Set down the material below in full, matching it exactly.

··········

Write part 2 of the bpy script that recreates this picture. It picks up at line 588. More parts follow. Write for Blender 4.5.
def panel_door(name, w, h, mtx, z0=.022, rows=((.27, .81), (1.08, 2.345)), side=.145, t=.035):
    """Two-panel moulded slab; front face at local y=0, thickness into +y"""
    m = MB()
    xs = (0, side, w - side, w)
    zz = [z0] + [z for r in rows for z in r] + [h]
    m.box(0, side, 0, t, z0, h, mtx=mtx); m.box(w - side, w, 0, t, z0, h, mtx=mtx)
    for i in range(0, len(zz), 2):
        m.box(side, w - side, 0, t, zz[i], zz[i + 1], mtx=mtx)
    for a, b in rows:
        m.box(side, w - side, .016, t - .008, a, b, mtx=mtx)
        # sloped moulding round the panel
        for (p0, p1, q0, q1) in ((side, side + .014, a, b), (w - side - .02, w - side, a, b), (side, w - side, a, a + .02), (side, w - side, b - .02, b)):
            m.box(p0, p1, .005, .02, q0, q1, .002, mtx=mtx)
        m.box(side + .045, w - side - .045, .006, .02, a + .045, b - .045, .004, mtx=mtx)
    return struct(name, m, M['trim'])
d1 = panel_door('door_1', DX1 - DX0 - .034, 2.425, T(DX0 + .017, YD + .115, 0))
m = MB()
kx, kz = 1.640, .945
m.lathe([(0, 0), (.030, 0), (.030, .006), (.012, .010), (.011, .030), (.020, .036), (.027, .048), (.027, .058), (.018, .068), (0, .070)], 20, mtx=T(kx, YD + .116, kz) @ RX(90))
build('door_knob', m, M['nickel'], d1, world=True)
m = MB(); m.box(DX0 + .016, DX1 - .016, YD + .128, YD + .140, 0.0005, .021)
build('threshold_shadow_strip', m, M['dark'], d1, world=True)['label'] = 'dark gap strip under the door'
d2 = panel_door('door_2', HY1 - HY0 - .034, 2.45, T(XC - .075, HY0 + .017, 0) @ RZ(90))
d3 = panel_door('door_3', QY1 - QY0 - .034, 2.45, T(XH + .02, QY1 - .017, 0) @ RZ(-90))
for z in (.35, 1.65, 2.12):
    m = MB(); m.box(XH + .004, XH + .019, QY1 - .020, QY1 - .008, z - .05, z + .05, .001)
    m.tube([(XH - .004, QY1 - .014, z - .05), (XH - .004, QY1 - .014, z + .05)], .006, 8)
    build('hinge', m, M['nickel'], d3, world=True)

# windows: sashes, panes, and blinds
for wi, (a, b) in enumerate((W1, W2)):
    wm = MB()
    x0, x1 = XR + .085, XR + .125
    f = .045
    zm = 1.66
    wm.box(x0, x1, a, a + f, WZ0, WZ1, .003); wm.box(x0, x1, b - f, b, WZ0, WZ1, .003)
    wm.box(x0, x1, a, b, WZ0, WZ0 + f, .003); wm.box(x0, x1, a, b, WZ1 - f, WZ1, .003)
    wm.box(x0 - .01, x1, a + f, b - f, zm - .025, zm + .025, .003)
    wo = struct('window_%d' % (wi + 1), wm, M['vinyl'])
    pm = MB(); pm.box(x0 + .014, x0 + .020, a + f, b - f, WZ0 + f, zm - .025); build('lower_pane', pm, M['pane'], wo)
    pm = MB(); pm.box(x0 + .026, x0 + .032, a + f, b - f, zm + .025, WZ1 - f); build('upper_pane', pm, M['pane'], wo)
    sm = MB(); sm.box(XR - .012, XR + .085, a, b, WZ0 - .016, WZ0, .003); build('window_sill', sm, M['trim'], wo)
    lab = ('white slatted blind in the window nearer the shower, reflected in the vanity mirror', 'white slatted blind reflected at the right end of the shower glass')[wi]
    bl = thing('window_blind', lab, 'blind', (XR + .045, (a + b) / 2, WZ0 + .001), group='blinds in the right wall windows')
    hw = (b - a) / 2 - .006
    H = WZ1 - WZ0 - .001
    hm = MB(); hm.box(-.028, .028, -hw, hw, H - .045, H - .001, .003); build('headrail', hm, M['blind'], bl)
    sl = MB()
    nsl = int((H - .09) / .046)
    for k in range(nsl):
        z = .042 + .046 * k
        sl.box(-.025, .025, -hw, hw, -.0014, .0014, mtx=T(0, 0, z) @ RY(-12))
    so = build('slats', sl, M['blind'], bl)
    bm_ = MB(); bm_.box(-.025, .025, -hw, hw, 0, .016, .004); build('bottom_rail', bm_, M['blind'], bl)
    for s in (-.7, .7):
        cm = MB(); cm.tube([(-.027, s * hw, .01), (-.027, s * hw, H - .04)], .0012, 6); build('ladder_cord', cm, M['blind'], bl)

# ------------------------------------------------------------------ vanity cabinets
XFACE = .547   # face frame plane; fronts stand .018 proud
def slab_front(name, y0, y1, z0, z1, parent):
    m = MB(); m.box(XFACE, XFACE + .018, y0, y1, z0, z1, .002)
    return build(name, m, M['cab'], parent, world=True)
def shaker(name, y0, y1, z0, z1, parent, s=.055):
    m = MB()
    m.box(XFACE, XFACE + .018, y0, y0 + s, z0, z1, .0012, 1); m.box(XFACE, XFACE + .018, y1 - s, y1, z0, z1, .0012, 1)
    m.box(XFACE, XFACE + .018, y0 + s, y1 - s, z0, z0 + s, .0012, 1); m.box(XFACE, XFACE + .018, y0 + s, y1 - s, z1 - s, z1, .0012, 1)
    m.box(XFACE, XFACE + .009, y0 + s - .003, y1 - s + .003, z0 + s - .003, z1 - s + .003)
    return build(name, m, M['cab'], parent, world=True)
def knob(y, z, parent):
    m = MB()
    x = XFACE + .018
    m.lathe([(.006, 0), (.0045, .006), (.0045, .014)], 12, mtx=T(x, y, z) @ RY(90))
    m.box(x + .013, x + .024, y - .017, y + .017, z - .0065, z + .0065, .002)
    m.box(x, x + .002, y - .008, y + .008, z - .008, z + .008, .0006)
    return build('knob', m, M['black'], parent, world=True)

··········

TASK SOLUTION –
Write part 2 of the bpy script that recreates this picture. It picks up at line 588. More parts follow. Write for Blender 4.5.
def panel_door(name, w, h, mtx, z0=.022, rows=((.27, .81), (1.08, 2.345)), side=.145, t=.035):
    """Two-panel moulded slab; front face at local y=0, thickness into +y"""
    m = MB()
    xs = (0, side, w - side, w)
    zz = [z0] + [z for r in rows for z in r] + [h]
    m.box(0, side, 0, t, z0, h, mtx=mtx); m.box(w - side, w, 0, t, z0, h, mtx=mtx)
    for i in range(0, len(zz), 2):
        m.box(side, w - side, 0, t, zz[i], zz[i + 1], mtx=mtx)
    for a, b in rows:
        m.box(side, w - side, .016, t - .008, a, b, mtx=mtx)
        # sloped moulding round the panel
        for (p0, p1, q0, q1) in ((side, side + .014, a, b), (w - side - .02, w - side, a, b), (side, w - side, a, a + .02), (side, w - side, b - .02, b)):
            m.box(p0, p1, .005, .02, q0, q1, .002, mtx=mtx)
        m.box(side + .045, w - side - .045, .006, .02, a + .045, b - .045, .004, mtx=mtx)
    return struct(name, m, M['trim'])
d1 = panel_door('door_1', DX1 - DX0 - .034, 2.425, T(DX0 + .017, YD + .115, 0))
m = MB()
kx, kz = 1.640, .945
m.lathe([(0, 0), (.030, 0), (.030, .006), (.012, .010), (.011, .030), (.020, .036), (.027, .048), (.027, .058), (.018, .068), (0, .070)], 20, mtx=T(kx, YD + .116, kz) @ RX(90))
build('door_knob', m, M['nickel'], d1, world=True)
m = MB(); m.box(DX0 + .016, DX1 - .016, YD + .128, YD + .140, 0.0005, .021)
build('threshold_shadow_strip', m, M['dark'], d1, world=True)['label'] = 'dark gap strip under the door'
d2 = panel_door('door_2', HY1 - HY0 - .034, 2.45, T(XC - .075, HY0 + .017, 0) @ RZ(90))
d3 = panel_door('door_3', QY1 - QY0 - .034, 2.45, T(XH + .02, QY1 - .017, 0) @ RZ(-90))
for z in (.35, 1.65, 2.12):
    m = MB(); m.box(XH + .004, XH + .019, QY1 - .020, QY1 - .008, z - .05, z + .05, .001)
    m.tube([(XH - .004, QY1 - .014, z - .05), (XH - .004, QY1 - .014, z + .05)], .006, 8)
    build('hinge', m, M['nickel'], d3, world=True)

# windows: sashes, panes, and blinds
for wi, (a, b) in enumerate((W1, W2)):
    wm = MB()
    x0, x1 = XR + .085, XR + .125
    f = .045
    zm = 1.66
    wm.box(x0, x1, a, a + f, WZ0, WZ1, .003); wm.box(x0, x1, b - f, b, WZ0, WZ1, .003)
    wm.box(x0, x1, a, b, WZ0, WZ0 + f, .003); wm.box(x0, x1, a, b, WZ1 - f, WZ1, .003)
    wm.box(x0 - .01, x1, a + f, b - f, zm - .025, zm + .025, .003)
    wo = struct('window_%d' % (wi + 1), wm, M['vinyl'])
    pm = MB(); pm.box(x0 + .014, x0 + .020, a + f, b - f, WZ0 + f, zm - .025); build('lower_pane', pm, M['pane'], wo)
    pm = MB(); pm.box(x0 + .026, x0 + .032, a + f, b - f, zm + .025, WZ1 - f); build('upper_pane', pm, M['pane'], wo)
    sm = MB(); sm.box(XR - .012, XR + .085, a, b, WZ0 - .016, WZ0, .003); build('window_sill', sm, M['trim'], wo)
    lab = ('white slatted blind in the window nearer the shower, reflected in the vanity mirror', 'white slatted blind reflected at the right end of the shower glass')[wi]
    bl = thing('window_blind', lab, 'blind', (XR + .045, (a + b) / 2, WZ0 + .001), group='blinds in the right wall windows')
    hw = (b - a) / 2 - .006
    H = WZ1 - WZ0 - .001
    hm = MB(); hm.box(-.028, .028, -hw, hw, H - .045, H - .001, .003); build('headrail', hm, M['blind'], bl)
    sl = MB()
    nsl = int((H - .09) / .046)
    for k in range(nsl):
        z = .042 + .046 * k
        sl.box(-.025, .025, -hw, hw, -.0014, .0014, mtx=T(0, 0, z) @ RY(-12))
    so = build('slats', sl, M['blind'], bl)
    bm_ = MB(); bm_.box(-.025, .025, -hw, hw, 0, .016, .004); build('bottom_rail', bm_, M['blind'], bl)
    for s in (-.7, .7):
        cm = MB(); cm.tube([(-.027, s * hw, .01), (-.027, s * hw, H - .04)], .0012, 6); build('ladder_cord', cm, M['blind'], bl)

# ------------------------------------------------------------------ vanity cabinets
XFACE = .547   # face frame plane; fronts stand .018 proud
def slab_front(name, y0, y1, z0, z1, parent):
    m = MB(); m.box(XFACE, XFACE + .018, y0, y1, z0, z1, .002)
    return build(name, m, M['cab'], parent, world=True)
def shaker(name, y0, y1, z0, z1, parent, s=.055):
    m = MB()
    m.box(XFACE, XFACE + .018, y0, y0 + s, z0, z1, .0012, 1); m.box(XFACE, XFACE + .018, y1 - s, y1, z0, z1, .0012, 1)
    m.box(XFACE, XFACE + .018, y0 + s, y1 - s, z0, z0 + s, .0012, 1); m.box(XFACE, XFACE + .018, y0 + s, y1 - s, z1 - s, z1, .0012, 1)
    m.box(XFACE, XFACE + .009, y0 + s - .003, y1 - s + .003, z0 + s - .003, z1 - s + .003)
    return build(name, m, M['cab'], parent, world=True)
def knob(y, z, parent):
    m = MB()
    x = XFACE + .018
    m.lathe([(.006, 0), (.0045, .006), (.0045, .014)], 12, mtx=T(x, y, z) @ RY(90))
    m.box(x + .013, x + .024, y - .017, y + .017, z - .0065, z + .0065, .002)
    m.box(x, x + .002, y - .008, y + .008, z - .008, z + .008, .0006)
    return build('knob', m, M['black'], parent, world=True)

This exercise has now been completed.